## Start DATA EXTRACT

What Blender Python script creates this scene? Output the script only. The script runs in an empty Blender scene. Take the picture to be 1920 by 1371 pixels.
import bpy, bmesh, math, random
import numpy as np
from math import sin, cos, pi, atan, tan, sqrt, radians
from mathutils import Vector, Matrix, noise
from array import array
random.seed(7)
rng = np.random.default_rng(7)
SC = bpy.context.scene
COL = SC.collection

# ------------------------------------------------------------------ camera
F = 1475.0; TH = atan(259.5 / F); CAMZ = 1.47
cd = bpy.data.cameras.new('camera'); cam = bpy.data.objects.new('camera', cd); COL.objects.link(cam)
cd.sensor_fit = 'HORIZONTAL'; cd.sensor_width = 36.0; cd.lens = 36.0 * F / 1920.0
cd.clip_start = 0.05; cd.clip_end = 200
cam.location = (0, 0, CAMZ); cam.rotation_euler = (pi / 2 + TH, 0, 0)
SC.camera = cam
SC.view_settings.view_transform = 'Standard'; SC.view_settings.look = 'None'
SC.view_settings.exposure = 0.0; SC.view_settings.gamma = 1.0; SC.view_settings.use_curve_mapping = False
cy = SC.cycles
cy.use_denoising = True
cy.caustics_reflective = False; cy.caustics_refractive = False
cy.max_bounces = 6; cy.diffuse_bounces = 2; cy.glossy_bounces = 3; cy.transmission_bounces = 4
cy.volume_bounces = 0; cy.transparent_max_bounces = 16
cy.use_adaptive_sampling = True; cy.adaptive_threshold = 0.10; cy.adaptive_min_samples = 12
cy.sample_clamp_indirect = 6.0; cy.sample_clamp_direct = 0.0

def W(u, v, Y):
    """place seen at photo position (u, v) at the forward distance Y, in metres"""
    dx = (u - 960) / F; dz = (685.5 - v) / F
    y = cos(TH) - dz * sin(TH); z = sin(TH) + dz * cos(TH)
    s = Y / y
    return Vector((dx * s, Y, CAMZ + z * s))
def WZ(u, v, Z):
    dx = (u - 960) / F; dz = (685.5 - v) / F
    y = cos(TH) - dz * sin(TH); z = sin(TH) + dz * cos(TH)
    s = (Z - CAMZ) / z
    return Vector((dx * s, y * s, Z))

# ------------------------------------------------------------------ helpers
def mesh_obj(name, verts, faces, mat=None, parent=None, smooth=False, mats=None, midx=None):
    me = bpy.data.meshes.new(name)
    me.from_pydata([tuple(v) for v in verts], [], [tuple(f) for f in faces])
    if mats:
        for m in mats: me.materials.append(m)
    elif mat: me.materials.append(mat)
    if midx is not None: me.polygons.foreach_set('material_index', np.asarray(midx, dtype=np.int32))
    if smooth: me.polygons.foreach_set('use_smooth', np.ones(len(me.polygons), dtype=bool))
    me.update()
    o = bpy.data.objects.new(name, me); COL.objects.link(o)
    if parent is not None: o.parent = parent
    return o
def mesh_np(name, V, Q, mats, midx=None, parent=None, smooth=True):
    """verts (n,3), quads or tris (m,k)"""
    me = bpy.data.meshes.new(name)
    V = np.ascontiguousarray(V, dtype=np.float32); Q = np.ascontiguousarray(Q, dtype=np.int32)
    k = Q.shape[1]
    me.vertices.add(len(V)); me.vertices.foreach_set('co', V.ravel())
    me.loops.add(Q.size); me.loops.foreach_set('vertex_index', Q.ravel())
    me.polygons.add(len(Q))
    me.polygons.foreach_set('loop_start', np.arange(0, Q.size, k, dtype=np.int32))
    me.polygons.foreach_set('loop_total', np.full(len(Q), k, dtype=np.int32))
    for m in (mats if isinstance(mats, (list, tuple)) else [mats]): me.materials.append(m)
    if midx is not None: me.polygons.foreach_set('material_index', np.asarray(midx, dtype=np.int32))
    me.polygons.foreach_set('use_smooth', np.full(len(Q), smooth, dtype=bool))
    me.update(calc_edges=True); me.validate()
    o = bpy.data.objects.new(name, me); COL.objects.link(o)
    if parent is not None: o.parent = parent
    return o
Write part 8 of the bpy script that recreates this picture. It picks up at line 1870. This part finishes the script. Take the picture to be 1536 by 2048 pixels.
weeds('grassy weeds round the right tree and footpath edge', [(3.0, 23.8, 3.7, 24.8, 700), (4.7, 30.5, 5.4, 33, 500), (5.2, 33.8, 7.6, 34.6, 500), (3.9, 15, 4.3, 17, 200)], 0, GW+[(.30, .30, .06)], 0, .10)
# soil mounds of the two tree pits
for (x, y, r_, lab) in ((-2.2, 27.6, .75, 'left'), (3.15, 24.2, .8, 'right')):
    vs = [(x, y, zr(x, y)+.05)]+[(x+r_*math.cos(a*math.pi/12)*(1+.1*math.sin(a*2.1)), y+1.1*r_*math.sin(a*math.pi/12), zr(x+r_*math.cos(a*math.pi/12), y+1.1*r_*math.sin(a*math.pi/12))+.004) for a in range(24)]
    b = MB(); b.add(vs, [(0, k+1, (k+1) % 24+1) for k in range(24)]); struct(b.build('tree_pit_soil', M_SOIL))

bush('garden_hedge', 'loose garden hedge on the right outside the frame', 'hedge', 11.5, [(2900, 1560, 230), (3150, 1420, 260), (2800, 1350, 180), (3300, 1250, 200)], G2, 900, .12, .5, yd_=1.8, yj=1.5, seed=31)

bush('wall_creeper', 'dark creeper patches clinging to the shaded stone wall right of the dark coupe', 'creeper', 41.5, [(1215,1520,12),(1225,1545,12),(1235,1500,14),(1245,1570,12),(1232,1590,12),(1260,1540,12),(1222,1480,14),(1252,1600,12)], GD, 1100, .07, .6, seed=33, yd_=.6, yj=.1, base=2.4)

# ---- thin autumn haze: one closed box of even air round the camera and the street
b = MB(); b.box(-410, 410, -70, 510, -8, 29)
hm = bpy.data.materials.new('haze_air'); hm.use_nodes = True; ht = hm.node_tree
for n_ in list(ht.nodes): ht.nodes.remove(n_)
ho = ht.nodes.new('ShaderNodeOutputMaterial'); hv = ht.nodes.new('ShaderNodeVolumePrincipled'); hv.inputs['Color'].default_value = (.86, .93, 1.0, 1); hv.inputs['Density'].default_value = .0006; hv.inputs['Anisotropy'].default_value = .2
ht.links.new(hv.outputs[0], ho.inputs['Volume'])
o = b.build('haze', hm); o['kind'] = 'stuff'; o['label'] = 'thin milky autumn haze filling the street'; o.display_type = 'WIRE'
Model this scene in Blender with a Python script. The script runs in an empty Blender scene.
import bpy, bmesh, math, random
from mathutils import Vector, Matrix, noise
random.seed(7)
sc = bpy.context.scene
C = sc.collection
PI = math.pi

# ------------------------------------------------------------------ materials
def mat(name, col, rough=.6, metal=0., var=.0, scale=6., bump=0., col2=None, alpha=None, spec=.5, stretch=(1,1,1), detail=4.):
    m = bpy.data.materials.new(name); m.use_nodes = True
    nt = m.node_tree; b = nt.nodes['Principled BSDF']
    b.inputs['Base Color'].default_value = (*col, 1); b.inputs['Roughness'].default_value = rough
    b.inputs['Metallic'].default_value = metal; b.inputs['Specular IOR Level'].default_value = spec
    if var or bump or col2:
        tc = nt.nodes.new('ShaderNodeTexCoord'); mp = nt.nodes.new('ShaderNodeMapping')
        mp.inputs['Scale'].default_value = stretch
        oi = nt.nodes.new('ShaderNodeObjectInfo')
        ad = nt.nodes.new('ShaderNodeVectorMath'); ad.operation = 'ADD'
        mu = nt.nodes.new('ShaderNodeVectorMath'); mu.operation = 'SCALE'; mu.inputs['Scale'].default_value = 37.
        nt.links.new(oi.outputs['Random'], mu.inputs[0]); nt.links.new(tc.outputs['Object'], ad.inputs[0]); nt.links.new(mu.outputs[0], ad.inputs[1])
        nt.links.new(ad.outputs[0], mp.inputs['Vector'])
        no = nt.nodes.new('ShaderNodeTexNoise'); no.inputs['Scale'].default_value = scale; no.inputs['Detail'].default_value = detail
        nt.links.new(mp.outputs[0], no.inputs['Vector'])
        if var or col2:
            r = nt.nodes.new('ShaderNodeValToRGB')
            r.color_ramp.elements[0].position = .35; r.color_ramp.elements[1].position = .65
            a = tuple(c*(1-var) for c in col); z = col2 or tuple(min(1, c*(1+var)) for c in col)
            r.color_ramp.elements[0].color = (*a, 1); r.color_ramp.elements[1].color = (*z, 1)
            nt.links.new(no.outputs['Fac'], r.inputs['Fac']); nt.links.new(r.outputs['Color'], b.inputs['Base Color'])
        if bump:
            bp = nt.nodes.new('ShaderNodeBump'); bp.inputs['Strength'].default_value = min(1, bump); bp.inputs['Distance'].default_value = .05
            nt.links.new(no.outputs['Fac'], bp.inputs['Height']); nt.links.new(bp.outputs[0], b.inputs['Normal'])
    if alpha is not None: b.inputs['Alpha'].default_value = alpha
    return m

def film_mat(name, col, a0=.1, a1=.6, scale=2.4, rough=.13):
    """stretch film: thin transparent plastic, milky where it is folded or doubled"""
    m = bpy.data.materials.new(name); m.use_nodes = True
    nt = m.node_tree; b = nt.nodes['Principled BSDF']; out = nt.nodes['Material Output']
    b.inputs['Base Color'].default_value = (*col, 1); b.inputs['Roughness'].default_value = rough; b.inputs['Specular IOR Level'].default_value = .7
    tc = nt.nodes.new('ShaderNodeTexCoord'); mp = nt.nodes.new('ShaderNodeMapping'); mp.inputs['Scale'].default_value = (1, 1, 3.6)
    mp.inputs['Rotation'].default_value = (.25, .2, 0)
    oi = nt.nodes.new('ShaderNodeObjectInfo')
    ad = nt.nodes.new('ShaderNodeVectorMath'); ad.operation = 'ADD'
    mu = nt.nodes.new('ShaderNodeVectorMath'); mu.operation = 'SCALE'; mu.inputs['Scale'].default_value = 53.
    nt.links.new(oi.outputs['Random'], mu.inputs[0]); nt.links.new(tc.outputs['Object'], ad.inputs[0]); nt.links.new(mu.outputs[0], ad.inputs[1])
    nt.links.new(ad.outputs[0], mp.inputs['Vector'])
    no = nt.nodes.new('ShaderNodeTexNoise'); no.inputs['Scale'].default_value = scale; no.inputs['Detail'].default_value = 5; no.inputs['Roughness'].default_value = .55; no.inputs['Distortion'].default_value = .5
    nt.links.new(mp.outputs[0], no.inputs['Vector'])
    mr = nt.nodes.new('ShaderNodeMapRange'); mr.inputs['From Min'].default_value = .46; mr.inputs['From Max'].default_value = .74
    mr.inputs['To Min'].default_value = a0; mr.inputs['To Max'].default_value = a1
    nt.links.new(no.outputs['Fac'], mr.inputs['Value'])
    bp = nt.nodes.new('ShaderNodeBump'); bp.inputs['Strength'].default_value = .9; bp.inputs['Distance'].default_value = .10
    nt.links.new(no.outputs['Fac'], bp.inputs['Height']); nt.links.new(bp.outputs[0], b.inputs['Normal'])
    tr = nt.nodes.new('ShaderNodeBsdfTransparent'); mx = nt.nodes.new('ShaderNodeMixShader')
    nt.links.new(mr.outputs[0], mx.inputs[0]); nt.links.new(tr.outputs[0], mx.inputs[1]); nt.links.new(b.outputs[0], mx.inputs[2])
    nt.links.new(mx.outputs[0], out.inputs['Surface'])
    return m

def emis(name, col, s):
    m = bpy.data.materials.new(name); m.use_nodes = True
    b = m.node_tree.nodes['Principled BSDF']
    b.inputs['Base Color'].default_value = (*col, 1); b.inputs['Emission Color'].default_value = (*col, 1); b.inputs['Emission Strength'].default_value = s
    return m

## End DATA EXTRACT

TO DO ▸ Copy the records above exactly, from the first line through the line containing "return Vector((dx * s, y * s, Z))", and include nothing else.

SOLVED EXERCISE ▸
What Blender Python script creates this scene? Output the script only. The script runs in an empty Blender scene. Take the picture to be 1920 by 1371 pixels.
import bpy, bmesh, math, random
import numpy as np
from math import sin, cos, pi, atan, tan, sqrt, radians
from mathutils import Vector, Matrix, noise
from array import array
random.seed(7)
rng = np.random.default_rng(7)
SC = bpy.context.scene
COL = SC.collection

# ------------------------------------------------------------------ camera
F = 1475.0; TH = atan(259.5 / F); CAMZ = 1.47
cd = bpy.data.cameras.new('camera'); cam = bpy.data.objects.new('camera', cd); COL.objects.link(cam)
cd.sensor_fit = 'HORIZONTAL'; cd.sensor_width = 36.0; cd.lens = 36.0 * F / 1920.0
cd.clip_start = 0.05; cd.clip_end = 200
cam.location = (0, 0, CAMZ); cam.rotation_euler = (pi / 2 + TH, 0, 0)
SC.camera = cam
SC.view_settings.view_transform = 'Standard'; SC.view_settings.look = 'None'
SC.view_settings.exposure = 0.0; SC.view_settings.gamma = 1.0; SC.view_settings.use_curve_mapping = False
cy = SC.cycles
cy.use_denoising = True
cy.caustics_reflective = False; cy.caustics_refractive = False
cy.max_bounces = 6; cy.diffuse_bounces = 2; cy.glossy_bounces = 3; cy.transmission_bounces = 4
cy.volume_bounces = 0; cy.transparent_max_bounces = 16
cy.use_adaptive_sampling = True; cy.adaptive_threshold = 0.10; cy.adaptive_min_samples = 12
cy.sample_clamp_indirect = 6.0; cy.sample_clamp_direct = 0.0

def W(u, v, Y):
    """place seen at photo position (u, v) at the forward distance Y, in metres"""
    dx = (u - 960) / F; dz = (685.5 - v) / F
    y = cos(TH) - dz * sin(TH); z = sin(TH) + dz * cos(TH)
    s = Y / y
    return Vector((dx * s, Y, CAMZ + z * s))
def WZ(u, v, Z):
    dx = (u - 960) / F; dz = (685.5 - v) / F
    y = cos(TH) - dz * sin(TH); z = sin(TH) + dz * cos(TH)
    s = (Z - CAMZ) / z
    return Vector((dx * s, y * s, Z))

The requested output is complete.